The removal of Dartmouth and Washington mascots, on the surface, seem entirely different: one an Ivy League school not known for sports in rural New Hampshire and one a National Football League team in the United States capital. The two cultures are incredibly different and the fan bases differ on degrees of commitment. The profit driven from the Washington Football Team is an ecosystem on its own whereas the Dartmouth athletic program is one factor that makes up a whole college campus. Beyond the fact that both mascots were of Native American symbols and were eventually removed from each team, it might not seem like these two cases are cases that need to be seen together. However, there is a reason beyond ignorance and “just not getting why it’s such a big deal” that ties the two examples together. It’s the idea of local attachment and the resentment of national change that might be the source of pain to those protesting change. The idea that “this is our thing”, and “all we want is the same uniforms, we won’t even look at the logo, or think about it!” is something that is common through local ecosystems. Bigger entities pointing fingers at local situations from outside city walls is tough to digest for those putting their own effort into their own town’s involvement.

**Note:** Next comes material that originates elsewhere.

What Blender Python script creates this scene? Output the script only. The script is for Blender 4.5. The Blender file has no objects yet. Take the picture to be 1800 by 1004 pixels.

However, it is the longstanding precedent set from the first settlers in America that has spanned all these years and created these issues. It is the Native American symbol and mascot that is used for American teams —much more than any other race or nationality—because this was the precedent that was set. As the issues are increasingly being realized, what we see on national news is the big instances of change: large-scale professional and college sports programs. However, other examples (the naming of car models, types of military helicopters, high school mascots) that are less publicized are so difficult to root out because they have been instilled deep into the grains of our institutions in America, beginning with the founders of the country themselves. While America has seen progress in its renaming of some mascots, there are still many cases outside of the spotlight in which appropriation takes place. As the United States began with the practices and grew with the practices, it is incredibly difficult to swiftly change them. However, with the changing of cultural tides and the progress of certain teams changing their logos and mascots, there is increased awareness of the issue. As we gain awareness of this appropriation, the awareness leads to consciousness and the consciousness leads to action. Ultimately, a further understanding drives meaningful action and fosters positive change.